Pakistan holds landmark talks with Taleban

ISLAMABAD (AFP) - Negotiators for Pakistan's government and the Taleban called for a ceasefire after meeting Thursday in the first round of talks aimed at ending the militants' bloody seven-year insurgency.

The two sides gathered in Islamabad for a preliminary meeting that lasted more than three hours to chart a "roadmap" for future discussions, amid deep scepticism over whether dialogue can yield a lasting peace deal.

Reading from a joint statement following the talks, Maulana Sami-ul-Haq, the Taleban's chief negotiator, said his side agreed with a government demand that "there should be no activity by either side which can potentially harm the peace efforts".

Irfan Siddiqui, his government counterpart, hailed the meeting - the first ever formal dialogue between the two sides - saying that the Taleban committee had "responded to us beyond our expectations".

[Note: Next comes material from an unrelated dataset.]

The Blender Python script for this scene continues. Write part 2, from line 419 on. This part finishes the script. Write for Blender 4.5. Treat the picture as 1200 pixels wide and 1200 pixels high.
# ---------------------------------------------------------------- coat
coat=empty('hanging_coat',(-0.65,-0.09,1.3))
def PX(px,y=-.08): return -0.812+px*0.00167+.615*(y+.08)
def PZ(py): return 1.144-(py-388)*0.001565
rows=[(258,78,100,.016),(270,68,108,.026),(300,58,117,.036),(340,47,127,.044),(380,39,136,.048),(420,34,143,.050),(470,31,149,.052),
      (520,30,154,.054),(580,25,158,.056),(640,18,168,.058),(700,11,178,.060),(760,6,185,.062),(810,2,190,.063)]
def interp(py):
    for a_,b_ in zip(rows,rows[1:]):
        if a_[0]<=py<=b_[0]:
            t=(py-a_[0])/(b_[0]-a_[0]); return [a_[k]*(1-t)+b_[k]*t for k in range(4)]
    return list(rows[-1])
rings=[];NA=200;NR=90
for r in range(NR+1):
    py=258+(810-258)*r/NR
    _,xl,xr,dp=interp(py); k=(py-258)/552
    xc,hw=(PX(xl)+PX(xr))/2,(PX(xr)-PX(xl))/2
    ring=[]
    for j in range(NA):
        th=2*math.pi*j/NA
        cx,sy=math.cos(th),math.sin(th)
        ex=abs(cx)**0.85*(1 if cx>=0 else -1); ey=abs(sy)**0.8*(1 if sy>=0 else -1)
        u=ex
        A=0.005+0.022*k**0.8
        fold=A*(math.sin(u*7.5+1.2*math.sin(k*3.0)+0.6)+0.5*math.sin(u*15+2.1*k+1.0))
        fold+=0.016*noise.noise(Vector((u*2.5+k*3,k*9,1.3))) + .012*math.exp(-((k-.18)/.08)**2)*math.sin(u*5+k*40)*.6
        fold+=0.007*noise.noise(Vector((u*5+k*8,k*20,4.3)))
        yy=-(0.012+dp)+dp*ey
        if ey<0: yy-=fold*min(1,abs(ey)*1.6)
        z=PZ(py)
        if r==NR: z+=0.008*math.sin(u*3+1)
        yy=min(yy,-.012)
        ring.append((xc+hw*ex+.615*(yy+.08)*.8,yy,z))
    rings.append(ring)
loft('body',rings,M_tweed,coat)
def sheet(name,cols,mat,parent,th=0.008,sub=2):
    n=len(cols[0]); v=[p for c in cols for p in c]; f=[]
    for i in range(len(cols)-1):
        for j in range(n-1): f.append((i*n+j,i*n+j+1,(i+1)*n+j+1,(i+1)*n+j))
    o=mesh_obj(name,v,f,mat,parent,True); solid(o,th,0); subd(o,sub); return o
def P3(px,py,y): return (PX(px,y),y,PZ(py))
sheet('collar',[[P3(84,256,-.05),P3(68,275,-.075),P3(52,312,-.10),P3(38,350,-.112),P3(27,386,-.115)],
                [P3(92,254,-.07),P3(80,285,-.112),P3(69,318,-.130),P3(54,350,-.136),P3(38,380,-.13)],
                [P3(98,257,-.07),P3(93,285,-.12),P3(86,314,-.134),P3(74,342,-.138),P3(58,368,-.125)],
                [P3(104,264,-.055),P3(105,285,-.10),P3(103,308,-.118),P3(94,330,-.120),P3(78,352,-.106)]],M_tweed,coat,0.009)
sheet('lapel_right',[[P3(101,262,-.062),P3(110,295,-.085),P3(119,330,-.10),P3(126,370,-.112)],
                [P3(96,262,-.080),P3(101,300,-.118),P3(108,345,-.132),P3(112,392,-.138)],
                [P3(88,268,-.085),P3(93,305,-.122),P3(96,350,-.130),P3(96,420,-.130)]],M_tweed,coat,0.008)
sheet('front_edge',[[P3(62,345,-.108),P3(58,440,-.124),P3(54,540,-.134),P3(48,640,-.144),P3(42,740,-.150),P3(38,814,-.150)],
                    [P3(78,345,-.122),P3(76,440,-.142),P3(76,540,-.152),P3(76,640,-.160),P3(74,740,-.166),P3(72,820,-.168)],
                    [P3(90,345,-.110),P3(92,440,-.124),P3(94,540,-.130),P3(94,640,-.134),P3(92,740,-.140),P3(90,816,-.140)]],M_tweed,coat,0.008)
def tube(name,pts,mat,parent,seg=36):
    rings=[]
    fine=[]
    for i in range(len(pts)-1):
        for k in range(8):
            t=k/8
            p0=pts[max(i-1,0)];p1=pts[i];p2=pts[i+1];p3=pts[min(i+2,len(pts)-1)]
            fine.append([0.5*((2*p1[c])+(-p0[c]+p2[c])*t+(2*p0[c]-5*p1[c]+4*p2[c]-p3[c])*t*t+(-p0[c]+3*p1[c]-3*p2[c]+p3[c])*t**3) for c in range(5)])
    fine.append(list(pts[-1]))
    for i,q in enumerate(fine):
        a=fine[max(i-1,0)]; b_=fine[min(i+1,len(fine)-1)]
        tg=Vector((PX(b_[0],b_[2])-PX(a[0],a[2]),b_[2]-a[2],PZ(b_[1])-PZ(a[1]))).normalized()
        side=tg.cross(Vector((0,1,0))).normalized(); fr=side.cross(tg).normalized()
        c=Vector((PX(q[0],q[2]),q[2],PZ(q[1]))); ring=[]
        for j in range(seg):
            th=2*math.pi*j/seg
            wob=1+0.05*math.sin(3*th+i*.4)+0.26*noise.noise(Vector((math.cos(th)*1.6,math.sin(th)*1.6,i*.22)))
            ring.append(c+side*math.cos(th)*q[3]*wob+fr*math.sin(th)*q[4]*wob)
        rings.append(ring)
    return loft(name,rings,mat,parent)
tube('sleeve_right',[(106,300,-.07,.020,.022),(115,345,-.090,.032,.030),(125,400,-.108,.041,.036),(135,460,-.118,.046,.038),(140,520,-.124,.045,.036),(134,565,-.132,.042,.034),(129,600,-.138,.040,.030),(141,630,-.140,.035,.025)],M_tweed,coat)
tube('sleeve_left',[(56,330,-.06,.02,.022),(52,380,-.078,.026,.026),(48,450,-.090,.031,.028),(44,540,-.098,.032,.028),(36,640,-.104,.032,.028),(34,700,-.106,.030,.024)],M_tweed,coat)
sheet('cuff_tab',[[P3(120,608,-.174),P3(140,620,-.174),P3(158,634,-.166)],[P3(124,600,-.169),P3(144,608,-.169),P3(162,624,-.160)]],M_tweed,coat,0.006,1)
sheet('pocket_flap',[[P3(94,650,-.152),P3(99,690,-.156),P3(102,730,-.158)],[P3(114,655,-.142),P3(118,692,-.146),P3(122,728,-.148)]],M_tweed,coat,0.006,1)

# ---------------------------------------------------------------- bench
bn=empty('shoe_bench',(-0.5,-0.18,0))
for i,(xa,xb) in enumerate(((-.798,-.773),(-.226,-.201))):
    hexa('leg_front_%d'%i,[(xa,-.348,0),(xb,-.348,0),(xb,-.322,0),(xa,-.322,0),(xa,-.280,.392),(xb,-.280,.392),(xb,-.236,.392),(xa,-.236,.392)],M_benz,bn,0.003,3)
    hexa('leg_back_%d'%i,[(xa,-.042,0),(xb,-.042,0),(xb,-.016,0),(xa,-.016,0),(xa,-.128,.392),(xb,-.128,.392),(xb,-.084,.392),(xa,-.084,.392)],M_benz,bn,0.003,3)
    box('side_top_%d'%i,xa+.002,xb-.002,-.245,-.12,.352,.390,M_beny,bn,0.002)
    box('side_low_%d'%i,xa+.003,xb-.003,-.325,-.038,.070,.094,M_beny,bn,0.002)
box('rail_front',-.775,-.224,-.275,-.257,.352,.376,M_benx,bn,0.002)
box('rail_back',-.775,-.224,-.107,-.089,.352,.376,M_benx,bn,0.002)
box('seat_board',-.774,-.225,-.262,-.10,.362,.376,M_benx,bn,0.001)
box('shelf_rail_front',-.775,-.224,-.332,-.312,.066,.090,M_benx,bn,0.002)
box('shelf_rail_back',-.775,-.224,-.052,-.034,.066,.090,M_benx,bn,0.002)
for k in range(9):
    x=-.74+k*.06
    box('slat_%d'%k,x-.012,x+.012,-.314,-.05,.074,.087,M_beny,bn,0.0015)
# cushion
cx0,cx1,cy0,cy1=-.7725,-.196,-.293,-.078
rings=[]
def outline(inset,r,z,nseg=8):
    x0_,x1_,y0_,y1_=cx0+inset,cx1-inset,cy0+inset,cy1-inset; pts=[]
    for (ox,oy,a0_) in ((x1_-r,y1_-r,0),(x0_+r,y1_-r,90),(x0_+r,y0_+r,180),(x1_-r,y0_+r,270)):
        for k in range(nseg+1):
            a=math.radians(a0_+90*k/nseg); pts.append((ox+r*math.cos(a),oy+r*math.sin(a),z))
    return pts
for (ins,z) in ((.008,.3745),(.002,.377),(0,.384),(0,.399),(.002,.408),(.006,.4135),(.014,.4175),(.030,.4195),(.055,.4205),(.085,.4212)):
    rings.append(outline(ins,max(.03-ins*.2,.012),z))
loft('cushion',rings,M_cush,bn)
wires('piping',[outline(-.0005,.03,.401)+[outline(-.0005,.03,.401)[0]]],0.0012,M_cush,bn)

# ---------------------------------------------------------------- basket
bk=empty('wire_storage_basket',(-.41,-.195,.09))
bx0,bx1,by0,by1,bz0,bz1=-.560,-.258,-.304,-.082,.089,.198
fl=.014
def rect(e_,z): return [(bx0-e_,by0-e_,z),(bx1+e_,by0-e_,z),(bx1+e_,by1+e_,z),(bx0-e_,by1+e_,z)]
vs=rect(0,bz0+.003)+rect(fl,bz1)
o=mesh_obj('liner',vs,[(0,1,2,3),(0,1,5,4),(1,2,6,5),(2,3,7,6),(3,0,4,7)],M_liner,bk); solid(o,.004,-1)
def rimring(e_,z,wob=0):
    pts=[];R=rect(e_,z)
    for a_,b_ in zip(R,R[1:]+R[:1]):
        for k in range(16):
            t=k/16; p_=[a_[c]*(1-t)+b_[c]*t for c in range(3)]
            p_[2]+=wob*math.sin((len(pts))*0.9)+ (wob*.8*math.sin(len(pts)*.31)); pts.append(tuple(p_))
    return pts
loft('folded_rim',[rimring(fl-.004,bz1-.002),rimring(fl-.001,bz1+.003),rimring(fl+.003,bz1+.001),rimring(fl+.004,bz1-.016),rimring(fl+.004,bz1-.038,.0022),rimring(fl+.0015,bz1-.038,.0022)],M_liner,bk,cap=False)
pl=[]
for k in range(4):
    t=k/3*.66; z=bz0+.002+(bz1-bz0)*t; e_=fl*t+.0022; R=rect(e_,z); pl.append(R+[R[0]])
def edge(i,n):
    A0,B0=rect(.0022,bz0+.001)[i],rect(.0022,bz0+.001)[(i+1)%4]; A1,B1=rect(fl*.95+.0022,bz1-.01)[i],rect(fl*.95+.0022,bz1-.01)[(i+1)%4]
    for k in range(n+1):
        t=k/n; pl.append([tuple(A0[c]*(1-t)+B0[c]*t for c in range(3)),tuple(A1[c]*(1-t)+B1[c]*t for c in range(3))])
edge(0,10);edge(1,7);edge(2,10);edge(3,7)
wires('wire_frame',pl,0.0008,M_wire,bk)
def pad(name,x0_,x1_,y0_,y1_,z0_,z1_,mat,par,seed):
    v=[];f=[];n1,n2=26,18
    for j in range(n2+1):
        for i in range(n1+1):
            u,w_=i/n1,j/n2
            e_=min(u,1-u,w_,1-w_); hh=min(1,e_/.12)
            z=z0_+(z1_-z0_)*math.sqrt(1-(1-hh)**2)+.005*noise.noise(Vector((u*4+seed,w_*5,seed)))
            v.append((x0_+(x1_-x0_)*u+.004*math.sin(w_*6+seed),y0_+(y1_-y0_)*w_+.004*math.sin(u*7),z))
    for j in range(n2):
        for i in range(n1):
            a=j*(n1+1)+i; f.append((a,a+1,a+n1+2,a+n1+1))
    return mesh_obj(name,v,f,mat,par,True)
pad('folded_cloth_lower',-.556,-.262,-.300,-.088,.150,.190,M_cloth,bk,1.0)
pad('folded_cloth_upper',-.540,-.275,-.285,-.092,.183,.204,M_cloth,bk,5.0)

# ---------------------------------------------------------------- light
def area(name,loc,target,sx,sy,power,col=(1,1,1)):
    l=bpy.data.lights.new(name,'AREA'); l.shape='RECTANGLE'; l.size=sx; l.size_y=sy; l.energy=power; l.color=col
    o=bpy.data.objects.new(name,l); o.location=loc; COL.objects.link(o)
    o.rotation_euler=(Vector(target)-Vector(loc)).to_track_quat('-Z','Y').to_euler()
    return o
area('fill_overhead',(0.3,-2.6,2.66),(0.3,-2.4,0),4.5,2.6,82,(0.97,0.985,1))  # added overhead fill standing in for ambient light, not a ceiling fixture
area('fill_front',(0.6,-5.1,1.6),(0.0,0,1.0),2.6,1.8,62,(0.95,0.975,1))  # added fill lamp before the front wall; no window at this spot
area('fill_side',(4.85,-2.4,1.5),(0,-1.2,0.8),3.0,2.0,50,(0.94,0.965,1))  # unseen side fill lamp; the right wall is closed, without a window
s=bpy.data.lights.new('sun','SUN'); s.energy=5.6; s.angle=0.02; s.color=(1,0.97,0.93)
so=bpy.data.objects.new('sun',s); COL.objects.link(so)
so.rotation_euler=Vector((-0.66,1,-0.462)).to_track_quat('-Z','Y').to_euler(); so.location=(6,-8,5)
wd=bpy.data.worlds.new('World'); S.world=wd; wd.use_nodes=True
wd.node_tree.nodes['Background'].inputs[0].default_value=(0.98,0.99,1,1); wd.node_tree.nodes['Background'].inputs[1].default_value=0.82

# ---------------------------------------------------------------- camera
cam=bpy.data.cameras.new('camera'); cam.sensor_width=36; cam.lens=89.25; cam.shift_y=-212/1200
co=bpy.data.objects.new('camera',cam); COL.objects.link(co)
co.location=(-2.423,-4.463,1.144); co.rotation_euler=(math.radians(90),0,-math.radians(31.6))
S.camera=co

The breakthrough came after an abortive start to the talks Tuesday, which were called off when the government cited doubts over the Taleban negotiating team. "We are really happy that the Taleban committee has responded to us beyond our expectations and they have heard our reservations and told us their reservations with an open heart," Mr Siddiqui told reporters on Thursday evening.

"We share the common goal of making this country peaceful in accordance with Islamic teaching. And I thank the Taleban committee for meeting us," Mr Siddiqui added.

Mr Haq said his team would hold discussions with the Taleban leadership and a second round of talks would be held after they had responded.

Underlining the fragile security situation, a suicide bomber on Tuesday killed eight people in a sectarian attack against minority Shiite Muslims in the northwestern city of Peshawar, just hours after the abortive start to the talks.

The main TTP spokesman denied they were behind the blast but a commander for the group in Peshawar told AFP his men were responsible, saying no ceasefire had been announced. The Tehreek-e-Taleban Pakistan (TTP) has killed thousands of people in gun and bomb attacks across the nuclear-armed state since it launched its campaign in 2007.

The start of the year has seen a surge in militant violence with more than 110 people killed, and an air force bombardment of TTP hideouts in North Waziristan fuelled speculation that a major military offensive was imminent. There is talk of splits within the TTP, a fractious coalition of militant groups, with some rumoured to oppose the whole idea of negotiations.

Mr Saifullah Khan Mehsud, director of the FATA Research Centre, said this made it difficult to achieve even a ceasefire as a first step. "I don't know if the Taleban are on the same page and which groups that these negotiators are representing, so I don't know if they can guarantee a ceasefire at all," he told AFP.